As the camera flies into the star-forming region, it reveals a glowing gaseous landscape that has been illuminated and carved by the high-energy radiation and strong stellar winds from the massive hot stars in the central cluster. The infrared observations generally show cool temperature gas at a deep layer that shows the full bowl shape of the nebula. In addition, the infrared showcases many faint stars that shine primarily at longer wavelengths.

This version of “Flight Through the Orion Nebula in Visible and Infrared Light” has been rendered onto a hemispherical format (azimuthal equidistant projection) for use in planetarium domes. The black circular mask in the images denotes the edge of the hemispherical dome projection. The video is for preview purposes. Planetariums will want to download the frames and the audio files from the HubbleSite page: http://hubblesite.org/video/1153

This visualization explores the Orion Nebula using both visible and infrared light. The sequence begins with a wide-field view of the sky showing the plane of our Milky Way Galaxy, then zooms down to the scale of the Orion Nebula. The visible light observation (from the Hubble Space Telescope) and the infrared light observation (from the Spitzer Space Telescope) are compared first in two-dimensional images, and then in three-dimensional models.

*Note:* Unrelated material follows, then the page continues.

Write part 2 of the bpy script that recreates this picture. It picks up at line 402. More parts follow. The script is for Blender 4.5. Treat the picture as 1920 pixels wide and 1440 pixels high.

As the camera flies into the star-forming region, the sequence cross-fades back and forth between the visible and infrared views. The glowing gaseous landscape has been illuminated and carved by the high energy radiation and strong stellar winds from the massive hot stars in the central cluster. The infrared observations generally show cooler temperature gas at a deeper layer of the nebula that extends well beyond the visible image. In addition, the infrared showcases many faint stars that shine primarily at longer wavelengths. The higher resolution visible observations show finer details including the wispy bow shocks and tadpole-shaped proplyds. In this manner, the movie illustrates the contrasting features uncovered by multi-wavelength astronomy.